Two U.S. senators from the Pacific Northwest are investigating abuse at facilities that run treatment programs for children, including the center where a 9-year-old girl placed in Oregon foster care was drugged and another where a 16-year-old child was restrained for so long he suffocated to death.
U.S. Sens. Patty Murray, D-Washington, and Ron Wyden, D-Oregon, asked four companies operating youth residential treatment facilities for information on their policies and practices. The move comes after a litany of reports of widespread abuse and neglect stretching back years.
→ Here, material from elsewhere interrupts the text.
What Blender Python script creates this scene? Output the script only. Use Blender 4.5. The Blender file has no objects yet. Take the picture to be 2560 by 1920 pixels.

OPB first chronicled tales of abuse and neglect of vulnerable children placed in Oregon foster care at facilities owned by Sequel Youth and Family Services starting in 2019. Later, the company garnered national attention amid reports from across the country of children being mistreated at private facilities. That company has since closed many facilities and sold much of the company to another business, Vivant Behavioral Healthcare; however, the founder of Sequel Youth and Family Services and the CEO of Vivant Behavioral Healthcare are the same person, Jay Ripley.
Wyden and Murray have written to the CEOs of Acadia Health Services, Deveraux Advanced Behavioral Health, Universal Health Services and Vivant Behavioral Healthcare. The facilities provide care for children who have been placed in foster care and others who are struggling with emotional, behavioral or substance abuse issues.
Oregon state Sen. Sara Gelser Blouin, D-Corvallis, who led the charge to bring Oregon children placed in these facilities back home, said the news was encouraging. Gelser Blouin said she met with Wyden more than a year ago to talk about using a Senate committee to investigate private care facilities. Murray chairs the Senate Health, Education, Labor and Pensions Committee, and Wyden chairs the Senate Finance Committee.
“It’s legitimizing. And I think for the survivors it makes them feel seen because for the Senate Committee to take this step, they have done the background work,” Gelser Blouin said, adding senators have done enough groundwork to know there are systemic issues.
“Hopefully this leads to federal requirements for states to have common, basic requirements for anyone who is caring for kids,” Gelser Blouin said. “Because we don’t have that yet.”
The U.S. senators have asked the companies to provide the committee policies on restraining children or placing them in seclusion. They have also asked about how employees are trained, details on contracts and what company leaders are doing to ensure children placed in their care have access to education. The lawmakers have asked for the information by Aug. 4.
“These youth and their families have put their trust in these organizations to help them get better and instead are being met with more trauma,” Wyden said in a statement. “Accountability is desperately needed, and we’re demanding answers.”
Starting in 2018, child welfare officials in Oregon increasingly relied on out-of-state facilities to house youth placed in foster care. Initially, child welfare officials kept their decision to send more children to other states largely under wraps. They didn’t alert lawmakers to the arrangement, and when OPB broke the news in February 2019, state administrators declined to disclose where they were sending the children or what kind of oversight was offered once the children, some as young as 9, were sent thousands of miles away.
As more details were uncovered, a litany of disturbing stories and reports of widespread abuse and use of restraints at such centers surfaced.
In June 2020, two Oregon teenagers were removed from a Michigan treatment facility after state officials learned another child restrained by staff for throwing a sandwich died. At that time, Oregon officials said they would stop sending kids to treatment facilities in other states.
Editor’s note: This story has been updated to include Sara Gelser Blouin’s full married name.